Sabtu, 14 Februari 2015

Al-Hikam 13

“Bagaimana mungkin qalbu akan bersinar, sedangkan bayang-bayang dunia masih terpampang di cerminnya? Bagaimana mungkin akan pergi menyongsong Ilahi, sedangkan ia masih terbelenggu nafsunya? Bagaimana mungkin akan bertamu ke hadirat-Nya, sedangkan ia belum bersuci dari kotoran kelalaiannya? Bagaimana mungkin diharapkan dapat menyingkap berbagai rahasia, sedangkan ia belum bertobat dari kekeliruannnya?”
--Ibnu Atha’illah al-Iskandari--

            Bagaimana mungkin qalbu akan bersinar terang, sedangkan anasir keduniaan masih menyelimutinya dan dianggap bisa mendatangkan manfaat serta bahaya?
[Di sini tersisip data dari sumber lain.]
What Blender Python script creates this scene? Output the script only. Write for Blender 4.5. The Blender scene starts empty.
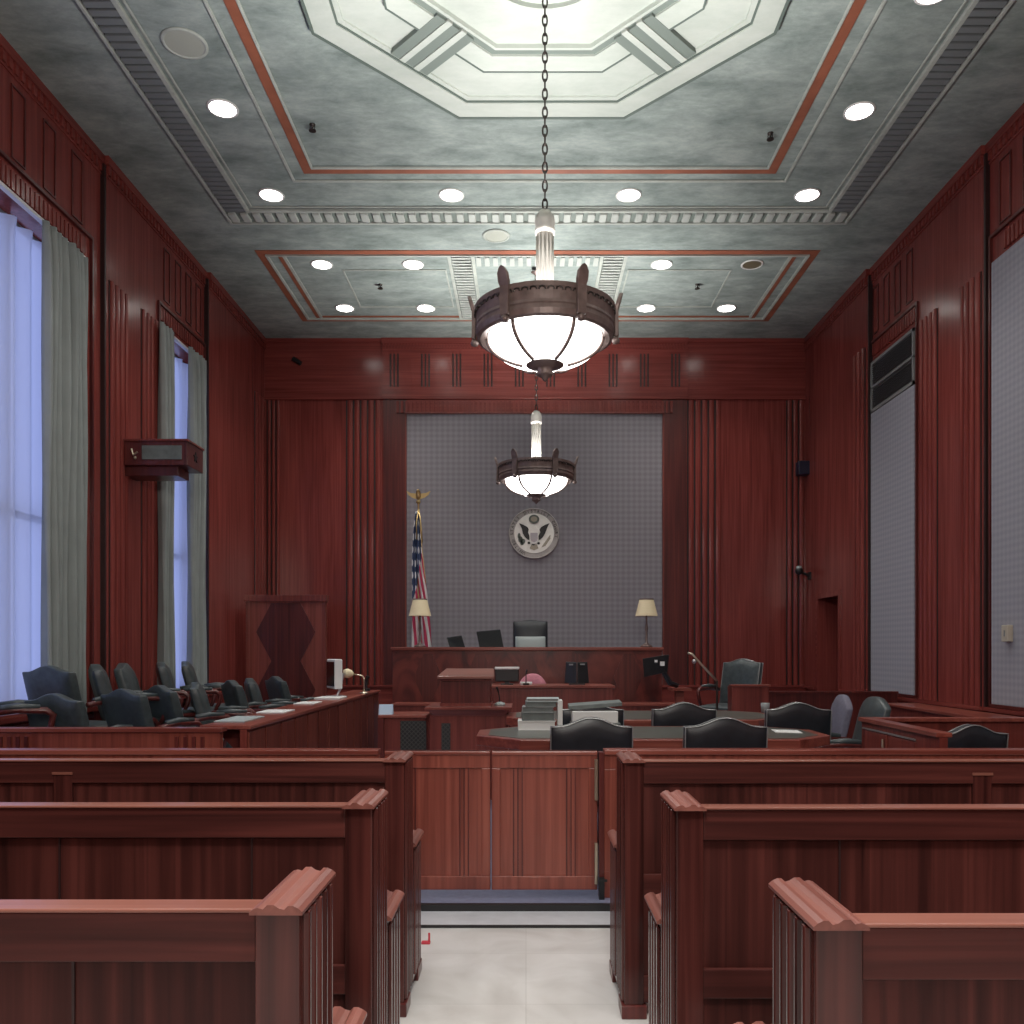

Bahkan, anasir keduniaan itu begitu diandalkannya.
            Jika hati masih terbelenggu nafsu, bagaimana mungkin bisa berjalan menuju Allah? Orang yang terbelenggu tentu tidak akan mampu berjalan. Bagaimana pula hati bisa melihat Allah, sedangkan ia masih belum suci dari junub kelalaiannya?
            Disini Ibnu Atha’illah mengumpamakan kelalaian dengan junub. Dan seseorang junub tidak diperbolehkan memasuki masjid. Seperti itu pula orang yang dikuasai kelalaian, ia tidak akan diizinkan menemui Allah swt.
            Bagaimana mungkin hati akan mewarisi ilmu kaum ’arif, sedangkan ia belum bertobat dari kesalahan atau maksiat yang tidak sengaja dilakukannya?
            Dalam hikmah diatas, Ibnu Atha’illah mengungkapkan kejanggalan yang dilihatnya. Menurutnya, bagaimana mungkin seseorang bisa meraih sesuatu yang diinginkannya, sedangkan ia masih melakukan hal-hal yang justru merintangi pencapaiannya. Hati yang bercahaya hanya dapat diraih dengan cahaya iman dan keyakinan, bukan dengan harta dan hal-hal lain yang bersifat duniawi. Keduniaan justru akan membuat hati menjadi gelap.
            Perjalanan menuju Allah hanya bisa dilakukan degan memutus belenggu nafsu dan syahwat, bukan dengan menuruti nafsu dan syahwat. Pertemuan dengan Allah hanya bisa terjadi bila hati telah suci. Hati yang masih belum suci atau masih dikotori oleh kelalaian akan menghalangi pertemuan dengan Allah. Kemampuan menguasai ilmu dan mengetahui detail-detail rahasia hanya bisa didapat melalui ketakwaaan, bukan dengan keinginan yang besar untuk selalu melakukan maksiat.
            Allah swt. Berfirman, “Dan bertakwalah kepada Allah, niscaya Allah akan mengajarmu; dan Allah Maha Mengetahui segala sesuatu.”(QS. Al-Baqarah [2]: 282)
            Dalam sebuah khabar disebutkan, ”Siapa yang beramal dengan ilmunya, maka Allah akan mewarisinya ilmu yang tidak diketahuinya.”
            Keempat hal di atas sebenarnya saling mempengaruhi satu sama lain. Tampilanya gambaran keduniaan di dalam cermin hati menjadi sebab terbelenggunya hati oleh syahwat. Keterbelengguan hati dapat menyebabkan kelalaian. Kelalaian menjadi sebab segala kekeliruan, dan kekeliruan menjadi sebab butanya hati.